━━ Input material
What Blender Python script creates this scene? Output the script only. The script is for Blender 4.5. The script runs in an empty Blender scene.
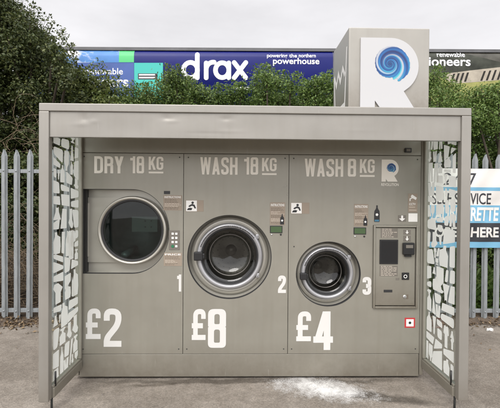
import bpy, bmesh, math, random
import numpy as np
from mathutils import Vector, Matrix
from mathutils.geometry import tessellate_polygon
PI = math.pi
random.seed(7)
RNG = np.random.default_rng(11)
S = bpy.context.scene
C = S.collection

# ------------------------------------------------------------------ camera
F = 390.0                      # focal length in photo pixels (photo is 500 x 408)
H = 1.442                      # eye height
CAM = Vector((0, 0, H))
ROT = (Matrix.Rotation(math.radians(-1.17), 3, 'Z') @
       Matrix.Rotation(math.radians(90 - 0.59), 3, 'X') @
       Matrix.Rotation(math.radians(0.40), 3, 'Z'))
cd = bpy.data.cameras.new('camera')
cam = bpy.data.objects.new('camera', cd)
C.objects.link(cam)
cam.location = CAM
cam.rotation_euler = ROT.to_euler()
cd.sensor_width = 36
cd.lens = F / 500 * 36
cd.clip_end = 2000
cd.clip_start = 0.05
S.camera = cam


def ray(px, py):
    return ROT @ Vector(((px - 250) / F, -(py - 204) / F, -1))


def at(px, py, D):
    """measured point of the photograph at depth D (plane y = D)"""
    d = ray(px, py)
    return CAM + d * (D / d.y)


WD = 3.125                     # depth of the front panels
FD = 2.60                      # depth of the canopy front


def W(px, py, D=WD):
    p = at(px, py, D)
    return (p.x, p.z)


# ------------------------------------------------------------------ materials
def new_mat(name):
    m = bpy.data.materials.new(name)
    m.use_nodes = True
    nt = m.node_tree
    return m, nt, nt.nodes['Principled BSDF']


def N(nt, t, **kw):
    n = nt.nodes.new(t)
    for k, v in kw.items():
        if k.startswith('i_'):
            n.inputs[k[2:].replace('_', ' ')].default_value = v
        else:
            setattr(n, k, v)
    return n


def mat(name, col, rough=0.5, metal=0.0, var=0.0, vscale=8.0, bump=0.0, bscale=200.0, spec=0.5, stretch=None, rvar=.1):
    m, nt, b = new_mat(name)
    b.inputs['Roughness'].default_value = rough
    b.inputs['Metallic'].default_value = metal
    b.inputs['Specular IOR Level'].default_value = spec
    b.inputs['Base Color'].default_value = (*col, 1)
    if var or bump:
        tc = N(nt, 'ShaderNodeTexCoord')
        src = tc.outputs['Object']
        if stretch:
            mp = N(nt, 'ShaderNodeMapping')
            mp.inputs['Scale'].default_value = stretch
            nt.links.new(src, mp.inputs['Vector'])
            src = mp.outputs['Vector']
    if var:
        n1 = N(nt, 'ShaderNodeTexNoise')
        n1.inputs['Scale'].default_value = vscale
        n1.inputs['Detail'].default_value = 6
        n1.inputs['Roughness'].default_value = 0.65
        nt.links.new(src, n1.inputs['Vector'])
        mx = N(nt, 'ShaderNodeMix', data_type='RGBA')
        mx.inputs['A'].default_value = (*[c * (1 - var) for c in col], 1)
        mx.inputs['B'].default_value = (*[min(1, c * (1 + var)) for c in col], 1)
        mr = N(nt, 'ShaderNodeMapRange')
        mr.inputs['From Min'].default_value = 0.3
        mr.inputs['From Max'].default_value = 0.7
        nt.links.new(n1.outputs['Fac'], mr.inputs['Value'])
        nt.links.new(mr.outputs['Result'], mx.inputs['Factor'])
        nt.links.new(mx.outputs['Result'], b.inputs['Base Color'])
        mr2 = N(nt, 'ShaderNodeMapRange')
        mr2.inputs['To Min'].default_value = max(0.02, rough - rvar)
        mr2.inputs['To Max'].default_value = min(1, rough + rvar)
        nt.links.new(n1.outputs['Fac'], mr2.inputs['Value'])
        nt.links.new(mr2.outputs['Result'], b.inputs['Roughness'])
    if bump:
        n2 = N(nt, 'ShaderNodeTexNoise')
        n2.inputs['Scale'].default_value = bscale
        n2.inputs['Detail'].default_value = 3
        nt.links.new(src, n2.inputs['Vector'])
        bp = N(nt, 'ShaderNodeBump')
        bp.inputs['Strength'].default_value = bump
        bp.inputs['Distance'].default_value = 0.01
        nt.links.new(n2.outputs['Fac'], bp.inputs['Height'])
        nt.links.new(bp.outputs['Normal'], b.inputs['Normal'])
    return m


def leaf_mat(name, a, b_, c, transl=0.25, rough=0.5):
    m, nt, b = new_mat(name)
    g = N(nt, 'ShaderNodeNewGeometry')
    r = N(nt, 'ShaderNodeValToRGB')
    e = r.color_ramp.elements
    e[0].color = (*a, 1)
    e[1].color = (*c, 1)
    e.new(0.55).color = (*b_, 1)
    nt.links.new(g.outputs['Random Per Island'], r.inputs['Fac'])
    nt.links.new(r.outputs['Color'], b.inputs['Base Color'])
    b.inputs['Roughness'].default_value = rough
    b.inputs['Specular IOR Level'].default_value = 0.35
    t = N(nt, 'ShaderNodeBsdfTranslucent')
    nt.links.new(r.outputs['Color'], t.inputs['Color'])
    mx = N(nt, 'ShaderNodeMixShader')
    mx.inputs['Fac'].default_value = transl
    nt.links.new(b.outputs['BSDF'], mx.inputs[1])
    nt.links.new(t.outputs['BSDF'], mx.inputs[2])
    nt.links.new(mx.outputs['Shader'], nt.nodes['Material Output'].inputs['Surface'])
    return m


def glass_mat(name, tint, ior=1.45, rough=0.02):
    m, nt, b = new_mat(name)
    nt.nodes.remove(b)
    lw = N(nt, 'ShaderNodeLayerWeight')
    pw_ = N(nt, 'ShaderNodeMath', operation='POWER')
    pw_.inputs[1].default_value = 5.2
    nt.links.new(lw.outputs['Facing'], pw_.inputs[0])
    fr = N(nt, 'ShaderNodeMath', operation='MULTIPLY_ADD')
    f0 = ((ior - 1) / (ior + 1)) ** 2
    fr.inputs[1].default_value = 1 - f0
    fr.inputs[2].default_value = f0
    nt.links.new(pw_.outputs[0], fr.inputs[0])
    tr = N(nt, 'ShaderNodeBsdfTransparent')
    tr.inputs['Color'].default_value = (*tint, 1)
    gl = N(nt, 'ShaderNodeBsdfGlossy')
    gl.inputs['Roughness'].default_value = rough
    mx = N(nt, 'ShaderNodeMixShader')
    nt.links.new(fr.outputs[0], mx.inputs['Fac'])
    nt.links.new(tr.outputs['BSDF'], mx.inputs[1])
    nt.links.new(gl.outputs['BSDF'], mx.inputs[2])
    nt.links.new(mx.outputs['Shader'], nt.nodes['Material Output'].inputs['Surface'])
    return m


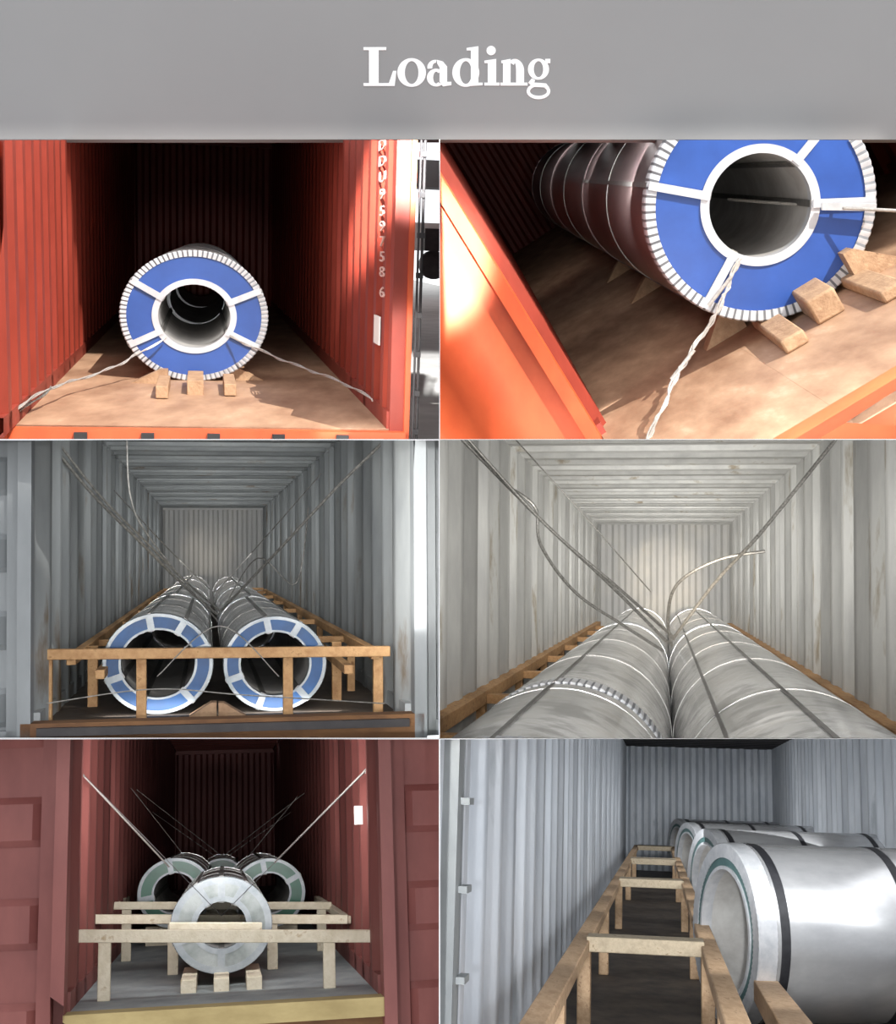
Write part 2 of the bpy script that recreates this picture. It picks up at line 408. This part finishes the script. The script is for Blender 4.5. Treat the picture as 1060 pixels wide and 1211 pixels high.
━━━━
Copy the material shown above in full and exactly. Skip the pictures.

What Blender Python script creates this scene? Output the script only. The script is for Blender 4.5. The script runs in an empty Blender scene.
import bpy, bmesh, math, random
import numpy as np
from mathutils import Vector, Matrix
from mathutils.geometry import tessellate_polygon
PI = math.pi
random.seed(7)
RNG = np.random.default_rng(11)
S = bpy.context.scene
C = S.collection

# ------------------------------------------------------------------ camera
F = 390.0                      # focal length in photo pixels (photo is 500 x 408)
H = 1.442                      # eye height
CAM = Vector((0, 0, H))
ROT = (Matrix.Rotation(math.radians(-1.17), 3, 'Z') @
       Matrix.Rotation(math.radians(90 - 0.59), 3, 'X') @
       Matrix.Rotation(math.radians(0.40), 3, 'Z'))
cd = bpy.data.cameras.new('camera')
cam = bpy.data.objects.new('camera', cd)
C.objects.link(cam)
cam.location = CAM
cam.rotation_euler = ROT.to_euler()
cd.sensor_width = 36
cd.lens = F / 500 * 36
cd.clip_end = 2000
cd.clip_start = 0.05
S.camera = cam


def ray(px, py):
    return ROT @ Vector(((px - 250) / F, -(py - 204) / F, -1))


def at(px, py, D):
    """measured point of the photograph at depth D (plane y = D)"""
    d = ray(px, py)
    return CAM + d * (D / d.y)


WD = 3.125                     # depth of the front panels
FD = 2.60                      # depth of the canopy front


def W(px, py, D=WD):
    p = at(px, py, D)
    return (p.x, p.z)


# ------------------------------------------------------------------ materials
def new_mat(name):
    m = bpy.data.materials.new(name)
    m.use_nodes = True
    nt = m.node_tree
    return m, nt, nt.nodes['Principled BSDF']


def N(nt, t, **kw):
    n = nt.nodes.new(t)
    for k, v in kw.items():
        if k.startswith('i_'):
            n.inputs[k[2:].replace('_', ' ')].default_value = v
        else:
            setattr(n, k, v)
    return n


def mat(name, col, rough=0.5, metal=0.0, var=0.0, vscale=8.0, bump=0.0, bscale=200.0, spec=0.5, stretch=None, rvar=.1):
    m, nt, b = new_mat(name)
    b.inputs['Roughness'].default_value = rough
    b.inputs['Metallic'].default_value = metal
    b.inputs['Specular IOR Level'].default_value = spec
    b.inputs['Base Color'].default_value = (*col, 1)
    if var or bump:
        tc = N(nt, 'ShaderNodeTexCoord')
        src = tc.outputs['Object']
        if stretch:
            mp = N(nt, 'ShaderNodeMapping')
            mp.inputs['Scale'].default_value = stretch
            nt.links.new(src, mp.inputs['Vector'])
            src = mp.outputs['Vector']
    if var:
        n1 = N(nt, 'ShaderNodeTexNoise')
        n1.inputs['Scale'].default_value = vscale
        n1.inputs['Detail'].default_value = 6
        n1.inputs['Roughness'].default_value = 0.65
        nt.links.new(src, n1.inputs['Vector'])
        mx = N(nt, 'ShaderNodeMix', data_type='RGBA')
        mx.inputs['A'].default_value = (*[c * (1 - var) for c in col], 1)
        mx.inputs['B'].default_value = (*[min(1, c * (1 + var)) for c in col], 1)
        mr = N(nt, 'ShaderNodeMapRange')
        mr.inputs['From Min'].default_value = 0.3
        mr.inputs['From Max'].default_value = 0.7
        nt.links.new(n1.outputs['Fac'], mr.inputs['Value'])
        nt.links.new(mr.outputs['Result'], mx.inputs['Factor'])
        nt.links.new(mx.outputs['Result'], b.inputs['Base Color'])
        mr2 = N(nt, 'ShaderNodeMapRange')
        mr2.inputs['To Min'].default_value = max(0.02, rough - rvar)
        mr2.inputs['To Max'].default_value = min(1, rough + rvar)
        nt.links.new(n1.outputs['Fac'], mr2.inputs['Value'])
        nt.links.new(mr2.outputs['Result'], b.inputs['Roughness'])
    if bump:
        n2 = N(nt, 'ShaderNodeTexNoise')
        n2.inputs['Scale'].default_value = bscale
        n2.inputs['Detail'].default_value = 3
        nt.links.new(src, n2.inputs['Vector'])
        bp = N(nt, 'ShaderNodeBump')
        bp.inputs['Strength'].default_value = bump
        bp.inputs['Distance'].default_value = 0.01
        nt.links.new(n2.outputs['Fac'], bp.inputs['Height'])
        nt.links.new(bp.outputs['Normal'], b.inputs['Normal'])
    return m


def leaf_mat(name, a, b_, c, transl=0.25, rough=0.5):
    m, nt, b = new_mat(name)
    g = N(nt, 'ShaderNodeNewGeometry')
    r = N(nt, 'ShaderNodeValToRGB')
    e = r.color_ramp.elements
    e[0].color = (*a, 1)
    e[1].color = (*c, 1)
    e.new(0.55).color = (*b_, 1)
    nt.links.new(g.outputs['Random Per Island'], r.inputs['Fac'])
    nt.links.new(r.outputs['Color'], b.inputs['Base Color'])
    b.inputs['Roughness'].default_value = rough
    b.inputs['Specular IOR Level'].default_value = 0.35
    t = N(nt, 'ShaderNodeBsdfTranslucent')
    nt.links.new(r.outputs['Color'], t.inputs['Color'])
    mx = N(nt, 'ShaderNodeMixShader')
    mx.inputs['Fac'].default_value = transl
    nt.links.new(b.outputs['BSDF'], mx.inputs[1])
    nt.links.new(t.outputs['BSDF'], mx.inputs[2])
    nt.links.new(mx.outputs['Shader'], nt.nodes['Material Output'].inputs['Surface'])
    return m


def glass_mat(name, tint, ior=1.45, rough=0.02):
    m, nt, b = new_mat(name)
    nt.nodes.remove(b)
    lw = N(nt, 'ShaderNodeLayerWeight')
    pw_ = N(nt, 'ShaderNodeMath', operation='POWER')
    pw_.inputs[1].default_value = 5.2
    nt.links.new(lw.outputs['Facing'], pw_.inputs[0])
    fr = N(nt, 'ShaderNodeMath', operation='MULTIPLY_ADD')
    f0 = ((ior - 1) / (ior + 1)) ** 2
    fr.inputs[1].default_value = 1 - f0
    fr.inputs[2].default_value = f0
    nt.links.new(pw_.outputs[0], fr.inputs[0])
    tr = N(nt, 'ShaderNodeBsdfTransparent')
    tr.inputs['Color'].default_value = (*tint, 1)
    gl = N(nt, 'ShaderNodeBsdfGlossy')
    gl.inputs['Roughness'].default_value = rough
    mx = N(nt, 'ShaderNodeMixShader')
    nt.links.new(fr.outputs[0], mx.inputs['Fac'])
    nt.links.new(tr.outputs['BSDF'], mx.inputs[1])
    nt.links.new(gl.outputs['BSDF'], mx.inputs[2])
    nt.links.new(mx.outputs['Shader'], nt.nodes['Material Output'].inputs['Surface'])
    return m


Write part 2 of the bpy script that recreates this picture. It picks up at line 408. This part finishes the script. The script is for Blender 4.5. Treat the picture as 1060 pixels wide and 1211 pixels high.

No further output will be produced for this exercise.